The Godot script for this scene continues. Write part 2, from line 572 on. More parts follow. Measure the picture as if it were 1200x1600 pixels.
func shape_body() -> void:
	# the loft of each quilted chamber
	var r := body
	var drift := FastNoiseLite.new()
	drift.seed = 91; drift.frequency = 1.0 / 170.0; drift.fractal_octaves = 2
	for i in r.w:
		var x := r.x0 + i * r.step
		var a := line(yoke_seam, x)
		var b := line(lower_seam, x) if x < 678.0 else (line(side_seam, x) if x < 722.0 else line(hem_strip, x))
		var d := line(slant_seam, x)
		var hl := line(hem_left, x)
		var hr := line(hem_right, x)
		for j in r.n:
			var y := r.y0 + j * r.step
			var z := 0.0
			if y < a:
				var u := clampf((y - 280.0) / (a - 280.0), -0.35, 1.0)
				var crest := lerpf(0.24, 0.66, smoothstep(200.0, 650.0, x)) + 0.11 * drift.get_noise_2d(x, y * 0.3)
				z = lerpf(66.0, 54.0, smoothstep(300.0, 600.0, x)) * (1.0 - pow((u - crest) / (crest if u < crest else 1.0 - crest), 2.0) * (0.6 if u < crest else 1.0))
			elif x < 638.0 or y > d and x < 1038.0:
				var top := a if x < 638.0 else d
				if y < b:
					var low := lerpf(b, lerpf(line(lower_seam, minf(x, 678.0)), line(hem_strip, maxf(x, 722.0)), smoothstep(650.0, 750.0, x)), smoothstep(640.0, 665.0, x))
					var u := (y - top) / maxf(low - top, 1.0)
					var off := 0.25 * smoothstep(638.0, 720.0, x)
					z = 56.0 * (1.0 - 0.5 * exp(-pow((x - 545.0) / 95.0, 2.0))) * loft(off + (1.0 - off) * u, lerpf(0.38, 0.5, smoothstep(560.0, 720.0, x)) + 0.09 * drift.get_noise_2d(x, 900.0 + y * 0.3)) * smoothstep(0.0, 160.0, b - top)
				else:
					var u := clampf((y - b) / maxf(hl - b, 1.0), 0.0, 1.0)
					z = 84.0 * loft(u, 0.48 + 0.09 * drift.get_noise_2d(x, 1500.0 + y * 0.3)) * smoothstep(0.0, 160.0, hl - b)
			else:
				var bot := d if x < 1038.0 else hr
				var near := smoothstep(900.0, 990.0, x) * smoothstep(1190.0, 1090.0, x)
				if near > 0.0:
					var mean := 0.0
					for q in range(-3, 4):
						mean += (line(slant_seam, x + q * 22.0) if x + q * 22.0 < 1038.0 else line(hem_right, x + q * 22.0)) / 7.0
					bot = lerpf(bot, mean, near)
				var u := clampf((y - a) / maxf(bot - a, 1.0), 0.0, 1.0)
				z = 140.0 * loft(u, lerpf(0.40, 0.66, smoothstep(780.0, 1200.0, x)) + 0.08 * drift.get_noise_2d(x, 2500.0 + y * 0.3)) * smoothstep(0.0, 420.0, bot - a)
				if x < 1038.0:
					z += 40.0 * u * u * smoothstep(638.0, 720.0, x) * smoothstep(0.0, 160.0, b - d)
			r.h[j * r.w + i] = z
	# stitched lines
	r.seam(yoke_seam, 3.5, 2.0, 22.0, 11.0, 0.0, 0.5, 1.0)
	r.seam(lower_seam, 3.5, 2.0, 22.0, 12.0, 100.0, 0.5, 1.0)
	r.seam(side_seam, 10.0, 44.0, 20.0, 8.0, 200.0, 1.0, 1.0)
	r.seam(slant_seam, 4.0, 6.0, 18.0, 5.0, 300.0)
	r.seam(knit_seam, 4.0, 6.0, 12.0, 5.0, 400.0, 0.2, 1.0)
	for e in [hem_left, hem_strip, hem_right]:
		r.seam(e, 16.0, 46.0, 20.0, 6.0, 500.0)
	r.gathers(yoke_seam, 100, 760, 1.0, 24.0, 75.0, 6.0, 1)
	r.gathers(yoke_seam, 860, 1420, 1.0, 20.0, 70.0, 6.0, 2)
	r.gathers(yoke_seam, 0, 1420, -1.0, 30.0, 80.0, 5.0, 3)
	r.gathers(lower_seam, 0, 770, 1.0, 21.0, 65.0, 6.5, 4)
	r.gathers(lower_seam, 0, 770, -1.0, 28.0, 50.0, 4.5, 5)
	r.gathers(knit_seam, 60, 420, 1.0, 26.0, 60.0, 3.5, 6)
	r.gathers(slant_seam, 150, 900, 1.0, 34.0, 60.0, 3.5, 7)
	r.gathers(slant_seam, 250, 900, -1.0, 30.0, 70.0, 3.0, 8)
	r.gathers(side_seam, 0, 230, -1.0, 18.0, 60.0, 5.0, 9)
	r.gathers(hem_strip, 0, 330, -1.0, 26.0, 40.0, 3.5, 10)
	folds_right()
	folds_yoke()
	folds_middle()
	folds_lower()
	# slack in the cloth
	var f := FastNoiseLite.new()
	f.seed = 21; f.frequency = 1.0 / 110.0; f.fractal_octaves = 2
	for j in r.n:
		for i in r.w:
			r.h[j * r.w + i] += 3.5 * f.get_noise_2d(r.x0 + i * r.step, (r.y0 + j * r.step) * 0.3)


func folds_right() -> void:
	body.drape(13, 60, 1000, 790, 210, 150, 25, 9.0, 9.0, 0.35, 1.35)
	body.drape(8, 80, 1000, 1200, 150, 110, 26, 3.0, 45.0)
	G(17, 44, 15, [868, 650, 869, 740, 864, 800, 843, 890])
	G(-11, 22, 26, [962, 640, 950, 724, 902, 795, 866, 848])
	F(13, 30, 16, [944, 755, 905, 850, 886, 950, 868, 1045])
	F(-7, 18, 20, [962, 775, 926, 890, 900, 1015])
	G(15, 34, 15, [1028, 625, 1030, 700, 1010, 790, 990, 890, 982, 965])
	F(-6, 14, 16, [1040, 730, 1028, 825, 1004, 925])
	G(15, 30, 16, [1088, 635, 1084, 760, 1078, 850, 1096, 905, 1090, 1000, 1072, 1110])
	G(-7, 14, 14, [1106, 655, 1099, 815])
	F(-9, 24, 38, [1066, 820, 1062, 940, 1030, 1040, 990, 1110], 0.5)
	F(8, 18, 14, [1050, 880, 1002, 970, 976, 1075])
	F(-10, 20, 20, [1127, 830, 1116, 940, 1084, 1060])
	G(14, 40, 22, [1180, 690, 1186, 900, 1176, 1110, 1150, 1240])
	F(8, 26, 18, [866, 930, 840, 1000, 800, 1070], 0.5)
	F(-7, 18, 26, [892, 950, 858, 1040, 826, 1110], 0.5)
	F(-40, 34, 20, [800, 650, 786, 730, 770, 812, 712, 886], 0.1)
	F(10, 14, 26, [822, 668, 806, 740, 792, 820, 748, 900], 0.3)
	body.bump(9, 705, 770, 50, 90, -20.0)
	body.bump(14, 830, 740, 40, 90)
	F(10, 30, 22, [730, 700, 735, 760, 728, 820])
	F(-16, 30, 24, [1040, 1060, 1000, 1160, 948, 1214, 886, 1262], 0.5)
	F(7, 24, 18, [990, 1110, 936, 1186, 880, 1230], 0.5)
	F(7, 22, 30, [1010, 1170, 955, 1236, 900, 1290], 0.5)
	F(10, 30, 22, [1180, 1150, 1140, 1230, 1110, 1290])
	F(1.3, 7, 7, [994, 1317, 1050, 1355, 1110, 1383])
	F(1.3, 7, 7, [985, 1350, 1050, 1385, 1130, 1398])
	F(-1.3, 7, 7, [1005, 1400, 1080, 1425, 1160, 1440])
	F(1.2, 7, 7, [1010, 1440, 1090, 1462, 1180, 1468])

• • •

Stated goal: Extract the data in full. Keep it word for word.

Finished task:
The Godot script for this scene continues. Write part 2, from line 572 on. More parts follow. Measure the picture as if it were 1200x1600 pixels.
func shape_body() -> void:
	# the loft of each quilted chamber
	var r := body
	var drift := FastNoiseLite.new()
	drift.seed = 91; drift.frequency = 1.0 / 170.0; drift.fractal_octaves = 2
	for i in r.w:
		var x := r.x0 + i * r.step
		var a := line(yoke_seam, x)
		var b := line(lower_seam, x) if x < 678.0 else (line(side_seam, x) if x < 722.0 else line(hem_strip, x))
		var d := line(slant_seam, x)
		var hl := line(hem_left, x)
		var hr := line(hem_right, x)
		for j in r.n:
			var y := r.y0 + j * r.step
			var z := 0.0
			if y < a:
				var u := clampf((y - 280.0) / (a - 280.0), -0.35, 1.0)
				var crest := lerpf(0.24, 0.66, smoothstep(200.0, 650.0, x)) + 0.11 * drift.get_noise_2d(x, y * 0.3)
				z = lerpf(66.0, 54.0, smoothstep(300.0, 600.0, x)) * (1.0 - pow((u - crest) / (crest if u < crest else 1.0 - crest), 2.0) * (0.6 if u < crest else 1.0))
			elif x < 638.0 or y > d and x < 1038.0:
				var top := a if x < 638.0 else d
				if y < b:
					var low := lerpf(b, lerpf(line(lower_seam, minf(x, 678.0)), line(hem_strip, maxf(x, 722.0)), smoothstep(650.0, 750.0, x)), smoothstep(640.0, 665.0, x))
					var u := (y - top) / maxf(low - top, 1.0)
					var off := 0.25 * smoothstep(638.0, 720.0, x)
					z = 56.0 * (1.0 - 0.5 * exp(-pow((x - 545.0) / 95.0, 2.0))) * loft(off + (1.0 - off) * u, lerpf(0.38, 0.5, smoothstep(560.0, 720.0, x)) + 0.09 * drift.get_noise_2d(x, 900.0 + y * 0.3)) * smoothstep(0.0, 160.0, b - top)
				else:
					var u := clampf((y - b) / maxf(hl - b, 1.0), 0.0, 1.0)
					z = 84.0 * loft(u, 0.48 + 0.09 * drift.get_noise_2d(x, 1500.0 + y * 0.3)) * smoothstep(0.0, 160.0, hl - b)
			else:
				var bot := d if x < 1038.0 else hr
				var near := smoothstep(900.0, 990.0, x) * smoothstep(1190.0, 1090.0, x)
				if near > 0.0:
					var mean := 0.0
					for q in range(-3, 4):
						mean += (line(slant_seam, x + q * 22.0) if x + q * 22.0 < 1038.0 else line(hem_right, x + q * 22.0)) / 7.0
					bot = lerpf(bot, mean, near)
				var u := clampf((y - a) / maxf(bot - a, 1.0), 0.0, 1.0)
				z = 140.0 * loft(u, lerpf(0.40, 0.66, smoothstep(780.0, 1200.0, x)) + 0.08 * drift.get_noise_2d(x, 2500.0 + y * 0.3)) * smoothstep(0.0, 420.0, bot - a)
				if x < 1038.0:
					z += 40.0 * u * u * smoothstep(638.0, 720.0, x) * smoothstep(0.0, 160.0, b - d)
			r.h[j * r.w + i] = z
	# stitched lines
	r.seam(yoke_seam, 3.5, 2.0, 22.0, 11.0, 0.0, 0.5, 1.0)
	r.seam(lower_seam, 3.5, 2.0, 22.0, 12.0, 100.0, 0.5, 1.0)
	r.seam(side_seam, 10.0, 44.0, 20.0, 8.0, 200.0, 1.0, 1.0)
	r.seam(slant_seam, 4.0, 6.0, 18.0, 5.0, 300.0)
	r.seam(knit_seam, 4.0, 6.0, 12.0, 5.0, 400.0, 0.2, 1.0)
	for e in [hem_left, hem_strip, hem_right]:
		r.seam(e, 16.0, 46.0, 20.0, 6.0, 500.0)
	r.gathers(yoke_seam, 100, 760, 1.0, 24.0, 75.0, 6.0, 1)
	r.gathers(yoke_seam, 860, 1420, 1.0, 20.0, 70.0, 6.0, 2)
	r.gathers(yoke_seam, 0, 1420, -1.0, 30.0, 80.0, 5.0, 3)
	r.gathers(lower_seam, 0, 770, 1.0, 21.0, 65.0, 6.5, 4)
	r.gathers(lower_seam, 0, 770, -1.0, 28.0, 50.0, 4.5, 5)
	r.gathers(knit_seam, 60, 420, 1.0, 26.0, 60.0, 3.5, 6)
	r.gathers(slant_seam, 150, 900, 1.0, 34.0, 60.0, 3.5, 7)
	r.gathers(slant_seam, 250, 900, -1.0, 30.0, 70.0, 3.0, 8)
	r.gathers(side_seam, 0, 230, -1.0, 18.0, 60.0, 5.0, 9)
	r.gathers(hem_strip, 0, 330, -1.0, 26.0, 40.0, 3.5, 10)
	folds_right()
	folds_yoke()
	folds_middle()
	folds_lower()
	# slack in the cloth
	var f := FastNoiseLite.new()
	f.seed = 21; f.frequency = 1.0 / 110.0; f.fractal_octaves = 2
	for j in r.n:
		for i in r.w:
			r.h[j * r.w + i] += 3.5 * f.get_noise_2d(r.x0 + i * r.step, (r.y0 + j * r.step) * 0.3)


func folds_right() -> void:
	body.drape(13, 60, 1000, 790, 210, 150, 25, 9.0, 9.0, 0.35, 1.35)
	body.drape(8, 80, 1000, 1200, 150, 110, 26, 3.0, 45.0)
	G(17, 44, 15, [868, 650, 869, 740, 864, 800, 843, 890])
	G(-11, 22, 26, [962, 640, 950, 724, 902, 795, 866, 848])
	F(13, 30, 16, [944, 755, 905, 850, 886, 950, 868, 1045])
	F(-7, 18, 20, [962, 775, 926, 890, 900, 1015])
	G(15, 34, 15, [1028, 625, 1030, 700, 1010, 790, 990, 890, 982, 965])
	F(-6, 14, 16, [1040, 730, 1028, 825, 1004, 925])
	G(15, 30, 16, [1088, 635, 1084, 760, 1078, 850, 1096, 905, 1090, 1000, 1072, 1110])
	G(-7, 14, 14, [1106, 655, 1099, 815])
	F(-9, 24, 38, [1066, 820, 1062, 940, 1030, 1040, 990, 1110], 0.5)
	F(8, 18, 14, [1050, 880, 1002, 970, 976, 1075])
	F(-10, 20, 20, [1127, 830, 1116, 940, 1084, 1060])
	G(14, 40, 22, [1180, 690, 1186, 900, 1176, 1110, 1150, 1240])
	F(8, 26, 18, [866, 930, 840, 1000, 800, 1070], 0.5)
	F(-7, 18, 26, [892, 950, 858, 1040, 826, 1110], 0.5)
	F(-40, 34, 20, [800, 650, 786, 730, 770, 812, 712, 886], 0.1)
	F(10, 14, 26, [822, 668, 806, 740, 792, 820, 748, 900], 0.3)
	body.bump(9, 705, 770, 50, 90, -20.0)
	body.bump(14, 830, 740, 40, 90)
	F(10, 30, 22, [730, 700, 735, 760, 728, 820])
	F(-16, 30, 24, [1040, 1060, 1000, 1160, 948, 1214, 886, 1262], 0.5)
	F(7, 24, 18, [990, 1110, 936, 1186, 880, 1230], 0.5)
	F(7, 22, 30, [1010, 1170, 955, 1236, 900, 1290], 0.5)
	F(10, 30, 22, [1180, 1150, 1140, 1230, 1110, 1290])
	F(1.3, 7, 7, [994, 1317, 1050, 1355, 1110, 1383])
	F(1.3, 7, 7, [985, 1350, 1050, 1385, 1130, 1398])
	F(-1.3, 7, 7, [1005, 1400, 1080, 1425, 1160, 1440])
	F(1.2, 7, 7, [1010, 1440, 1090, 1462, 1180, 1468])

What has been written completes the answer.